Ahora, sin embargo, nadie recuerda los best sellers que en su momento se impusieron a Goethe. Incluso Victor Hugo estaba a cierta distancia de Eugéne Sue, el verdadero capo de las ventas en esos años.
El destino de Walter Benjamin fue más trágico, pues ni siquiera contó con el reconocimiento de la academia. La tesis para obtener el doctorado que le permitiría dar clases en la universidad fue rechazada. Se la consideró poco teórica, muy literaria. Benjamin empezó a vivir básicamente de trabajos esporádicos en la prensa. Como ensayista se ocupó de la filosofía del lenguaje, el arte en la época de la reproducción técnica, los juguetes, la cábala, la obra de Baudelaire y Kafka, el teatro de Brecht y la transformación de la vida en las grandes urbes. No era un especialista, pero resultó ser el más adelantado y versátil. Hoy sus trabajos son imprescindibles y ejemplares por la forma en que fusionó pensamiento, biografía y literatura.

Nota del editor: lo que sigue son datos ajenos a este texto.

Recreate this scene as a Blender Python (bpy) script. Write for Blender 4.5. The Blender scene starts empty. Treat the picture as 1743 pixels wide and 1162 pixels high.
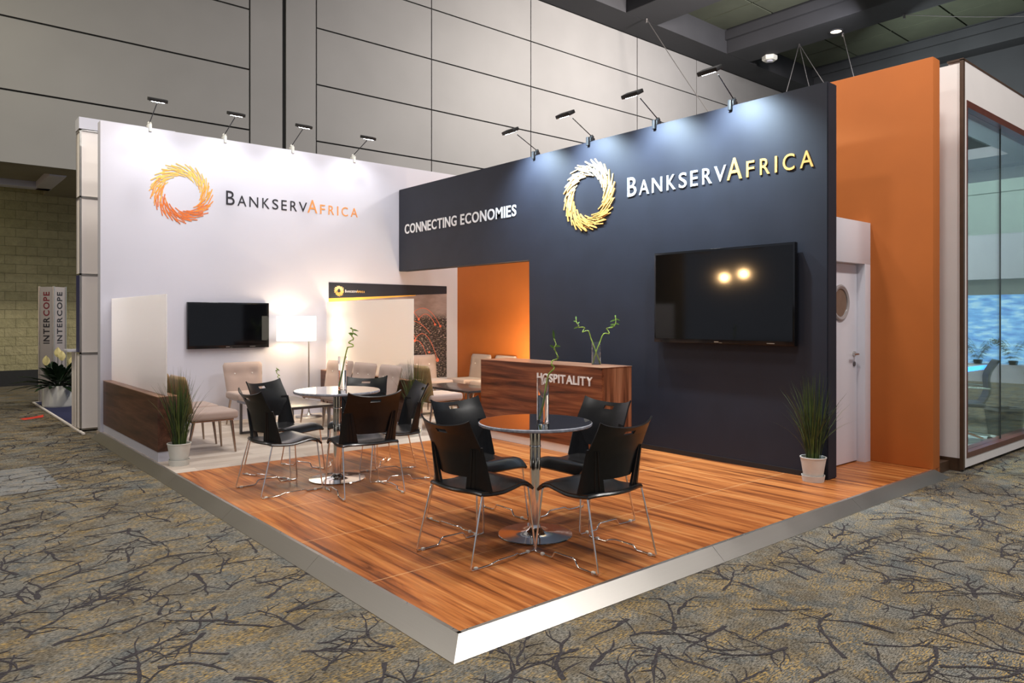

Su mayor legado fue El libro de los pasajes, un formidable estudio de París hecho a partir de citas y apuntes sobre los objetos y personajes que habitaban la ciudad: maniquíes, jugadores, ropa, prostitutas, lámparas, letreros. El creía que este libro no precisaba teoría, porque entre los diferentes fragmentos se producirían chispazos mucho más ricos. “No necesito decir nada, tan sólo mostrar”, afirmaba. Paradójicamente, con el tiempo Benjamin se convirtió en el chiche de toda esa sociología, historia y crítica cultural infestada de jerga, ultra especializada, que aún copa la academia. Nadie sabe para quién trabaja.